Staff await payment after print firm shuttered

Warwick Printing Co: factory is up for sale for £1.75m. Image: EHB Reeves Commercial
Warwick Printing Co: factory is up for sale for £1.75m. Image: EHB Reeves Commercial

A longstanding family-owned print business has gone into members voluntary liquidation, with employees claiming they have been given mixed messages about how and when they will be paid their wages and redundancy.

Warwick Printing Company ceased trading on 5 August and entered members voluntary liquidation on 8 August, with Andrew Kelsall and Lee Green from Larking Gowen appointed as joint liquidators.

The firm, based in Leamington Spa, was established in 1946 and has been owned by the Young family for 36 years. 

Brothers Paul and Alan Young took over the business after the death of their father John in late 2018.

In a statement, the brothers told Printweek that the company had incurred “significant trading losses over recent years”.

“Being unable to stem the losses, the directors have taken advice and taken the difficult decision to cease trading from 5 August 2022 to avoid further losses,” the Youngs stated.

“Based upon information available to the directors the company is solvent, in that its assets will exceed its liabilities and costs, but clearly those assets now need to be disposed of.”

This has resulted in an unusual situation for the firm’s employees, understood to number around 45 and including some long-serving staff. 

Brothers Paul (left) and Alan Young took over the running of the business in 2018

A source close to the situation said: “Employees were previously told it was a solvent administration and that all wages, redundancy, commission and lieu days would be paid in full on 21 August.”

However, at a meeting with Larking Gowen at the factory last week, the source said that employees were told that Warwick Printing Company would not in fact be making the payments as envisaged. 

“Everyone went mad. The directors denied all knowledge. We have minutes of meetings where Alan Young said we would definitely be paid by the company on 21 August,” the source stated. 

“Some of us are tens of thousands of pounds out of pocket. This has broken people. We’ve also got suppliers phoning us up saying they were promised they’d be paid too.”

Printweek asked Alan and Paul Young to clarify the situation regarding staff payments, and they responded: “Staff will be paid wages and redundancy pay, hopefully during August via the Redundancy Payments Service.”

The Youngs said the business would then reimburse the RPS once its assets were sold.

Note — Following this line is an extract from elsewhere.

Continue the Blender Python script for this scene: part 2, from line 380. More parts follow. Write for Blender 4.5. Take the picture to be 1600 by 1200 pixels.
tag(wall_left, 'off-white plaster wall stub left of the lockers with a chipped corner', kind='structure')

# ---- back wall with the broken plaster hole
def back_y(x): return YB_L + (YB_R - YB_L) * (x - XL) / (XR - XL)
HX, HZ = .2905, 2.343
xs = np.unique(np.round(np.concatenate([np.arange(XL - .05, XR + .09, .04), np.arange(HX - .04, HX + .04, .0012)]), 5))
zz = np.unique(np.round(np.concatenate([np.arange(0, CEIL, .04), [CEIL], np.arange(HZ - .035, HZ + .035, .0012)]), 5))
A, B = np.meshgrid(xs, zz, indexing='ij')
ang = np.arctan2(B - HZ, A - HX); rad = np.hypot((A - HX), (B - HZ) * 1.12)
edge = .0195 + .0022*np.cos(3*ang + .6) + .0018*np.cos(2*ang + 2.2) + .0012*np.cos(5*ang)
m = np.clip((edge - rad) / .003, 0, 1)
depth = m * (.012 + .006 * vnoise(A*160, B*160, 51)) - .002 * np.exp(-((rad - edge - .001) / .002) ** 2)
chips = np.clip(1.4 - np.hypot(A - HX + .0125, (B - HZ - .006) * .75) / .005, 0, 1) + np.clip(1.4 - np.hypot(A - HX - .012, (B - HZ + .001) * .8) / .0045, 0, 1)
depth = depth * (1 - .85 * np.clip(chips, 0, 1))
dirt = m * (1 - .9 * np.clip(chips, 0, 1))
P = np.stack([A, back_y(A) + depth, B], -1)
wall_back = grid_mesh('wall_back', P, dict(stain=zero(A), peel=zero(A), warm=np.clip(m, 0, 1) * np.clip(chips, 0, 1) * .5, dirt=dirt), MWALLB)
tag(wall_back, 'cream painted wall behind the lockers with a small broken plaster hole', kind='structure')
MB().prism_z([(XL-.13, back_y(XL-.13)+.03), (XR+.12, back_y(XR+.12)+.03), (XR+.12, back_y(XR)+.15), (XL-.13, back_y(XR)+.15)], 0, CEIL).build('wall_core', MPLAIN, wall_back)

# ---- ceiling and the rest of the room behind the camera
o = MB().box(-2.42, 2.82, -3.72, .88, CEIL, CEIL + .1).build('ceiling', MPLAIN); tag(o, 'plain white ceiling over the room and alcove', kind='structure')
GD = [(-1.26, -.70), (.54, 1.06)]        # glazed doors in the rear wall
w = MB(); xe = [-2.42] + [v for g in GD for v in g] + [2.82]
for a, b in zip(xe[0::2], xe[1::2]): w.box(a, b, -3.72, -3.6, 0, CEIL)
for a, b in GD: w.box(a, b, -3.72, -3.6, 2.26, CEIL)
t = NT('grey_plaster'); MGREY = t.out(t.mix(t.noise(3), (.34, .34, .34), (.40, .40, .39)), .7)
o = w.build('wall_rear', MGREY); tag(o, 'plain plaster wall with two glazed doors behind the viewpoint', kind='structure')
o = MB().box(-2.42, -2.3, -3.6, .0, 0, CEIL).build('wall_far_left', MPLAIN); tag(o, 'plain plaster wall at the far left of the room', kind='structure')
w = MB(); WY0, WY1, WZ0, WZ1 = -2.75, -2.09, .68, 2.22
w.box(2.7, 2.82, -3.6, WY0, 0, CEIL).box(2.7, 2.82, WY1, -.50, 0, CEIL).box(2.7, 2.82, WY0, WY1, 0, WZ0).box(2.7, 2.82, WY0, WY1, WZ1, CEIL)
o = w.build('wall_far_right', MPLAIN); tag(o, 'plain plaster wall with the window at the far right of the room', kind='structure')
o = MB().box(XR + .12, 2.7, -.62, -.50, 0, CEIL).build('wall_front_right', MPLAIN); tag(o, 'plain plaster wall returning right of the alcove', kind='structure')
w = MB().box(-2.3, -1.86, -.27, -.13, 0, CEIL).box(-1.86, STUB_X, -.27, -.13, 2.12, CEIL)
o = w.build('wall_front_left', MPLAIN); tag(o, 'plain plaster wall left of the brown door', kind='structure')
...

Printweek also asked Larking Gowen to explain the process. 

Kensall commented: “The company is solvent as determined by the requirements to enter into a members voluntary liquidation (solvent liquidation). That in basic terms means that it has sufficient assets to discharge all liabilities and costs in full.

“It is correct that the company does not currently have the liquid funds to pay the not insignificant redundancy and wages claims and hence this will initially be funded by the Redundancy Payments Service. This will then in turn be repaid in full as and when company assets are disposed of.”

He said he was disappointed if employees were “concerned and or confused”. 

“I attended at the company premises on Friday 5 August and spoke with all employees present and took time to explain the position. In addition all employees had a written notice and fact sheet explaining the position.”

Kensall said the exact payment date would depend upon the employees making the required online applications and then the RPS processing the claims, “but we are hopeful this can be during the month”.

He also confirmed that payments made by the RPS would be capped at the statutory limit, which is currently £571 per week. 

“If any employees are owed in excess of this amount then the balance will be paid from company funds together with statutory interest,” Kensall added. 

“It is not unusual for a members voluntary liquidation to have outstanding liabilities at the commencement of the liquidation and these are subsequently discharged from assets realisation, etc. Hence there is provision for the payment of statutory interest (currently 8%) on liabilities settled in the liquidation.”

The company’s 1,420sqm freehold factory unit is up for sale via EHB Reeves Commercial for £1.75m. 

Its plant and equipment is being sold by Eddisons. The firm ran two B1 Heidelberg Speedmaster presses: an eight-colour SM 102CX and a four-colour CX 102 LED model that was the first of its kind in the UK when it was installed in 2019.

In-house finishing included two Muller Martini stitchers, a Primera 110 and six station Presto with inline stacker, while its digital printing setup included Ricoh and Canon devices. 

Warwick Printing Company files abbreviated accounts. In the most recent filing, to 31 March 2021, the firm had shareholders’ funds of just under £2m.

The company printed magazines for independent publishers – according to its website more than 3,000 titles a year – and a range of general commercial print products. Clients included Warwickshire County Council, Warwickshire Police, the NHS, and landscaping association BALI. 

On 13 July Alan Young set up a new company, Fosse Cottage Media. He is understood to be planning to offer pre-press and magazine production services.